Am i doing enough

Those thoughts are very common. Take a deep breath and let me offer some assurance from the other side of the parenting spectrum.

I made some great choices as a parent when mine were little. And I dropped the ball completely on others. But 85% of the time I was flying by the seat of my pants and using common sense plus desperation to come up with solutions and just make things work at the moment.

Screen time wasn't a parent issue but rather a survival one - because either I needed a break or because I desperately needed to finish a task / help another one of my kids.

I tried to greet them with a smile every morning and every time I saw them and do all the little things to make them feel special (up to and including figuring out how to cut PB&J into hexagons because they got tired of the squares/triangles options). I read to them, took them on trips to zoos and museums, engaged them in summer learning projects, and spent what feels like half my life helping them memorize math facts.

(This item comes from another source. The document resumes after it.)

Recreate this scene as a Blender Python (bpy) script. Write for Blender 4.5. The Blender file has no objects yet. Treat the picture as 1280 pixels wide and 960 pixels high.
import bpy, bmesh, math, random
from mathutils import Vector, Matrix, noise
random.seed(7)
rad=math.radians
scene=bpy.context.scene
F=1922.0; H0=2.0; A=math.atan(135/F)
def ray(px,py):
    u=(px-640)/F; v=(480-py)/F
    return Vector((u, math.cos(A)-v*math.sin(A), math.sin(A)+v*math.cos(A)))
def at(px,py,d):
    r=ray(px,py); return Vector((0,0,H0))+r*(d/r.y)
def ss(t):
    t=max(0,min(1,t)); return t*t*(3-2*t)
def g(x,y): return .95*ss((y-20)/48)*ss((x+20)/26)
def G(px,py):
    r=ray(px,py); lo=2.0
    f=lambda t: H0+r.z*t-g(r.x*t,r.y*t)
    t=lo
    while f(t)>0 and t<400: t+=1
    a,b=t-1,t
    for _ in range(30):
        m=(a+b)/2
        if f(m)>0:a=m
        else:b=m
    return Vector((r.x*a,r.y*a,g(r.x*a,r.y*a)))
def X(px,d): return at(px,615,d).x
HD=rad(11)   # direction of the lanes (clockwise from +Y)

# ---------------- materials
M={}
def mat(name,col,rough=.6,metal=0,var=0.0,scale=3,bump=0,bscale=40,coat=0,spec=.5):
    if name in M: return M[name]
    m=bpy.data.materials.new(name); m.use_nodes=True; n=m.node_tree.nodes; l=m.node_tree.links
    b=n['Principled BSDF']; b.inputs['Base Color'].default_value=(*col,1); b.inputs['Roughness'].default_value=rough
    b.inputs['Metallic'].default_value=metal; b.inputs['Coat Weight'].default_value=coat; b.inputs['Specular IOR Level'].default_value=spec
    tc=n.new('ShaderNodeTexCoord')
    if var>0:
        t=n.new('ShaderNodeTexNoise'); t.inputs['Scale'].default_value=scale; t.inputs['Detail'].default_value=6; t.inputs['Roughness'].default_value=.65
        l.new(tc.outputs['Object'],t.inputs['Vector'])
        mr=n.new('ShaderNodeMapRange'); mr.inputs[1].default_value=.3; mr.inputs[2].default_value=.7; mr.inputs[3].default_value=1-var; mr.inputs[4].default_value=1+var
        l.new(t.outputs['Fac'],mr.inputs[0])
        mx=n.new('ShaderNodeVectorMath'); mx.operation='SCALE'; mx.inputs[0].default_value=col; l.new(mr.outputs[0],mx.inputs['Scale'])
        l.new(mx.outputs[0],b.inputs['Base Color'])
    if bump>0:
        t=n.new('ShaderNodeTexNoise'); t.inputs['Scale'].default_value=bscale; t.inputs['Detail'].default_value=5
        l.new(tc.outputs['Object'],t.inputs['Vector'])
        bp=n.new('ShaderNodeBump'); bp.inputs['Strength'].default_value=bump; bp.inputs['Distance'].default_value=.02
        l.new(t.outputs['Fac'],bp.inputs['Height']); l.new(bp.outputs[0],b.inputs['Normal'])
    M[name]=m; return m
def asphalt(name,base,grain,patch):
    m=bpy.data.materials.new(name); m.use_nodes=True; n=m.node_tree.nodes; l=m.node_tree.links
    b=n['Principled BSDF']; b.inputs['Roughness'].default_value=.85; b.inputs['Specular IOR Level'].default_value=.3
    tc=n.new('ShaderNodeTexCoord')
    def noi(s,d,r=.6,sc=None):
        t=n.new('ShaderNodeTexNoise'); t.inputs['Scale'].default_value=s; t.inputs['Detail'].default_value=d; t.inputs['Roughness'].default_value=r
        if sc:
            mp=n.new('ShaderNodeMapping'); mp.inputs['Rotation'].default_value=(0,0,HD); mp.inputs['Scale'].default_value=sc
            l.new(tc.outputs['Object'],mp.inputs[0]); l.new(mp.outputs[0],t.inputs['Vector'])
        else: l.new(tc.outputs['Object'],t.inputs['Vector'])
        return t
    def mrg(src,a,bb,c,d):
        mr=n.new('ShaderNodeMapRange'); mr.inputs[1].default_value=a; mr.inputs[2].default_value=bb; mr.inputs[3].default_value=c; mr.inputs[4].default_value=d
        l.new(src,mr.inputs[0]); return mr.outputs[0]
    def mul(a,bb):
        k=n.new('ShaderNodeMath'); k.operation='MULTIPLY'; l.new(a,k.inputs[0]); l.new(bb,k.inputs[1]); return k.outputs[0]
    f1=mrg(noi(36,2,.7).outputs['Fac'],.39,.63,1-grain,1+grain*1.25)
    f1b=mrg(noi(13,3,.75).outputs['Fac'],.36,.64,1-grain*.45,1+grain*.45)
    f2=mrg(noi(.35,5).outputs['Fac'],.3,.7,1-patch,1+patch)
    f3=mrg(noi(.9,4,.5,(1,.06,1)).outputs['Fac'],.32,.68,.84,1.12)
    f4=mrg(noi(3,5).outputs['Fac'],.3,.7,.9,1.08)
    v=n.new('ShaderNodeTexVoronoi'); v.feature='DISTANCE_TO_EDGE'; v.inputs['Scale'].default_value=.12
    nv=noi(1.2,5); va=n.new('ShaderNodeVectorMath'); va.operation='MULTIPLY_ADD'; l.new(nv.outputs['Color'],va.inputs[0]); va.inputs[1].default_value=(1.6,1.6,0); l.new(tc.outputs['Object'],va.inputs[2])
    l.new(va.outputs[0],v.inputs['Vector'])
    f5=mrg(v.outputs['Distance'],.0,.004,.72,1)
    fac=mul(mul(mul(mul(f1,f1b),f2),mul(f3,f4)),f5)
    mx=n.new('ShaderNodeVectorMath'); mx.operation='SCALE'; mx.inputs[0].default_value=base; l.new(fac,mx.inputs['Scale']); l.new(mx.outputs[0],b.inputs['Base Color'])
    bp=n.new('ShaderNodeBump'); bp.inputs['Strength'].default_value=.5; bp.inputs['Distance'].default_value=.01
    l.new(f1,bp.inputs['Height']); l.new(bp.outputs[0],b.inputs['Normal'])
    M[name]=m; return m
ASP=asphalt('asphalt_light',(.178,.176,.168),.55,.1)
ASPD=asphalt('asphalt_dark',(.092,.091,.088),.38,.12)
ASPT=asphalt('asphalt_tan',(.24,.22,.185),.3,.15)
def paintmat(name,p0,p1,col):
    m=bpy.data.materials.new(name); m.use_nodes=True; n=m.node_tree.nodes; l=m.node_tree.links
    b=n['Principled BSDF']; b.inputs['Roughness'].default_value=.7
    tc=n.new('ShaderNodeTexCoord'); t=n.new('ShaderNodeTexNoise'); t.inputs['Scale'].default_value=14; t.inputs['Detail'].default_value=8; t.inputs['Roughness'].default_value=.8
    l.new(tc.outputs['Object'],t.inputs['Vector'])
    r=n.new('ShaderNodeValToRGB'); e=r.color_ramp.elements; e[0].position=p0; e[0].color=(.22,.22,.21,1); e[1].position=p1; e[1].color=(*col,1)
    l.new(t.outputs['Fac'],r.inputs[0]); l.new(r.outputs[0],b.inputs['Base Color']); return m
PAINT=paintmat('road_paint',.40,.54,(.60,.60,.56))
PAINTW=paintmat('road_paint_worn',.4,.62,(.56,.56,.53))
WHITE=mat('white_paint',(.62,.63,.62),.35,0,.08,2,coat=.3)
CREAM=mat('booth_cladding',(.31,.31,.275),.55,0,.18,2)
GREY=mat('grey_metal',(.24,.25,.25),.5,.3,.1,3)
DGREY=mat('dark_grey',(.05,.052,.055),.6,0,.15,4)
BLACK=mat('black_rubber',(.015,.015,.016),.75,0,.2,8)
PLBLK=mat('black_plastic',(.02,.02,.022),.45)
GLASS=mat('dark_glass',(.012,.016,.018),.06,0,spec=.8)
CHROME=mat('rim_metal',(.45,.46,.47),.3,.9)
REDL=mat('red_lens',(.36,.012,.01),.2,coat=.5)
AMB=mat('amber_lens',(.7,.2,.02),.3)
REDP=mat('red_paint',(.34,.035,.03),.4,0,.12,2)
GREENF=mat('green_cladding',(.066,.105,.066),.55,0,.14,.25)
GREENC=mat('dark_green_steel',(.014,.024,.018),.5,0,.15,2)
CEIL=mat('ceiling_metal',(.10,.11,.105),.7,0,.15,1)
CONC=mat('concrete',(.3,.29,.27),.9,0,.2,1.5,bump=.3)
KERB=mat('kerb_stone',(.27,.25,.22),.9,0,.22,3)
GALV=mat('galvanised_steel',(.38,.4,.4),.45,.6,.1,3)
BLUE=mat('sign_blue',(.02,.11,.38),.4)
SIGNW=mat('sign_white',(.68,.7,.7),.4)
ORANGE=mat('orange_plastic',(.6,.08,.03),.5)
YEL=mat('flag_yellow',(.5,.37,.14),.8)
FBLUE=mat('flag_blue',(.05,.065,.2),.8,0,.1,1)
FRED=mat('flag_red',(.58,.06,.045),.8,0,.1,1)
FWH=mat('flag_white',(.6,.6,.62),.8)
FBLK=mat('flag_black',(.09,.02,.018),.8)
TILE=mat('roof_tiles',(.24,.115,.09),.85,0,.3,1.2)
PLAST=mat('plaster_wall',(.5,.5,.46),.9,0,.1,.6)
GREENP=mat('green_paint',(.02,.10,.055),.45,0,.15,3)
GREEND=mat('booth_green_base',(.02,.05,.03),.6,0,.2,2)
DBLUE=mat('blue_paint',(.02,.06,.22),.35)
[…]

But I still had times I yelled at them, let them sleep all night on the floor in their clothes, signed off on "mandatory reading minutes" that we never did for homework, got impatient and didn't let them finish talking, let them eat dessert first and on at least a few occasions declared McD french fries an actual meal. And I banished play-doh from my house simply because I hated trying to clean it up.

In other words I was (am) a normal mom. Very good in some things, very bad in others, and eh-okay in most.

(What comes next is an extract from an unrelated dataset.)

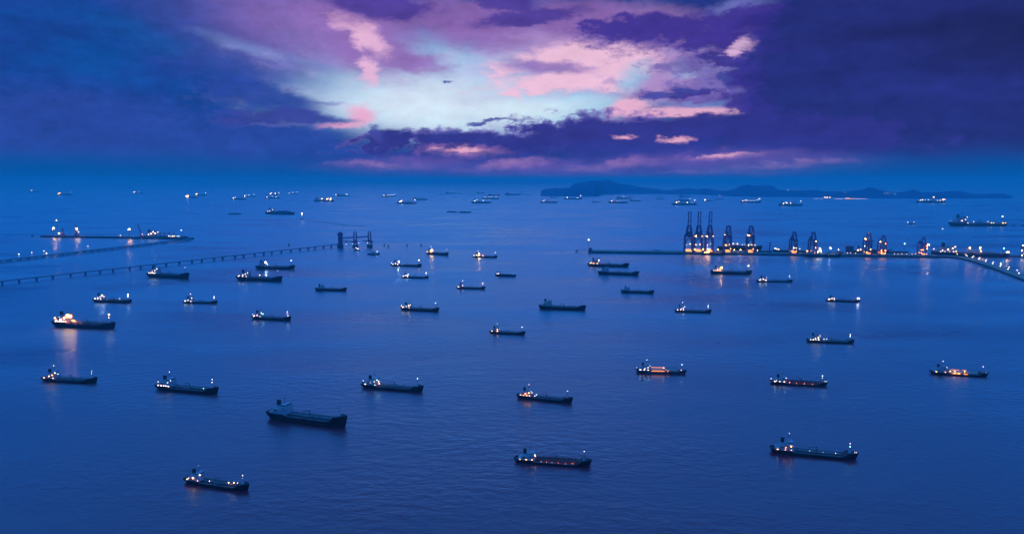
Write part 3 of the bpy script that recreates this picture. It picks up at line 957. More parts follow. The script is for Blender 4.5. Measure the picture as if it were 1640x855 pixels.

But here's the thing - those little ones of mine are now adults / almost adults. One has her master's degree, another her bachelor's degree - both married and own their own homes. Another is graduating a world class university this spring and got a job offer tonight for a starting figure higher than either my spouse or I have ever made in our lives. The fourth is in an honors program at a different private university and is an Eagle Scout. The remaining two in high school are both in college prep classes - one got an award last year for their kindness towards others, the other one for their leadership of a new club they formed.

They are all doing just fine - not just by my parent bragging, but by outside standards - they are doing fine. Not because I did everything right - but rather despite me making a mess of many things.

The three keys - they were loved. They were shown how learning is important (and I can still recite at least 12 children's books by heart from the number of times I reread them). They were always allowed and encouraged to be themselves.

Do your best and set your anxiety aside. You care enough to worry about being a good parent - that's already makes you one.